Researchers all over the world are employing a variety of analysis approaches in attempt to provide a safer and faster solution for sharing resources via a Multi-access Edge Computing system. Multi-access Edge Computing (MEC) is a job-sharing method within the edge server network whose main aim is to maximize the pace of the computing process, resulting in a more powerful and enhanced user experience. Although there are many other options when it comes to determining the fastest method for computing processes, our paper introduces a rather more extensive change to the system model to assure no data loss and/or task failure due to any scrutiny in the edge node cluster. RAFT, a powerful consensus algorithm, can be used to introduce an auction theory approach in our system, which enables the edge device to make the best decision possible regarding how to respond to a request from the client. Through the use of the RAFT consensus, blockchain may be used to improve the safety, security, and efficiency of applications by deploying it on trustful edge base stations. In addition to discussing the best-distributed system approach for our (MEC) system, a Deep Deterministic Policy Gradient (DDPG) algorithm is also presented in order to reduce overall system latency. Assumed in our proposal is the existence of a cluster of N Edge nodes, each containing a series of tasks that require execution. A DDPG algorithm is implemented in this cluster so that an auction can be held within the cluster of edge nodes to decide which edge node is best suited for performing the task provided by the client.
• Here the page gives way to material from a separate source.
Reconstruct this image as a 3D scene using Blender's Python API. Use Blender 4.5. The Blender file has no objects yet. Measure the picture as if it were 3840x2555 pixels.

翻译：全球研究人员正采用多种分析方法，试图为通过多接入边缘计算系统共享资源提供更安全、更快速的解决方案。多接入边缘计算是一种边缘服务器网络内的任务共享方法，其主要目标是最大化计算过程的速度，从而提供更强大和增强的用户体验。尽管在确定计算过程的最快方法方面存在许多其他选择，但本文对系统模型进行了更为广泛的改进，以确保边缘节点集群中不会因任何故障而导致数据丢失和/或任务失败。RAFT作为一种强大的共识算法，可在我们的系统中引入拍卖理论方法，使边缘设备能够就如何响应客户端请求做出最佳决策。通过使用RAFT共识，区块链可部署在可信边缘基站上，从而提高应用程序的安全性、可靠性和效率。除了讨论适用于我们多接入边缘计算系统的最佳分布式系统方法外，本文还提出了深度确定性策略梯度算法以降低整体系统延迟。我们的方案假设存在一个由N个边缘节点组成的集群，每个节点包含一系列需要执行的任务。在该集群中实施深度确定性策略梯度算法，以便在边缘节点集群内进行拍卖，从而确定哪个边缘节点最适合执行客户端提供的任务。